Our Test Data Signal Composition:

These results are surprising, as we did not expect to outperform the original blog’s models. We consider this result as evidence of the effectiveness of Google’s BERT model for contextual language processing. Since BERT considers the context of the tokens, it was able to store more information relevant to the stock market into each of its word embeddings. This single deviation from using GloVe’s word embeddings allowed us to get better results from our model, and it highlights the idea that context is key in natural language processing. From Aktan’s models, we already knew that the SEC Form 8-K texts were useful in predicting the S&P 500, and our project supports this idea.

We expect that we can improve this model by using some of the ideas that we did not carry over from Aktan’s original blog. For instance, Aktan’s model takes in the SEC Form 8-K text as well as some financial data as its inputs. Once we extract the CLS token’s vector from BERT, we could pass it through a network with other financial data vectors, in an attempt to improve our out of sample accuracy. Another idea would be to utilize an RNN, specifically an LSTM, on the token sequence vectors that we did not extract from BERT to see if that can improve our out of sample accuracy. This approach would also allow us look at the different weights in the network as they pertain to certain samples of data and pinpoint exactly which tokens are the most important within the Form 8-K text.

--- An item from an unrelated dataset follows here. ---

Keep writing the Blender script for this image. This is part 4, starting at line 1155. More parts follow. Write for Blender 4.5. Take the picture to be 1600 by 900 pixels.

In closing, we found this project to be a success. While the improvement is only 5% better than the baseline, there is evidence that our network is using text to correctly predict some rises and falls within the S&P 500. Our improvements over Aktan’s model, despite using similar data, also highlight the effectiveness of BERT over GloVe for handling text data at the present time. Finally, the code for this project can be found here (https://github.com/markbabbe/BERT-Stock-Prediction-Using-NLP).

And to answer the burning question on everyone’s mind, yes. Yes we have heard. That BERT is in fact, the word.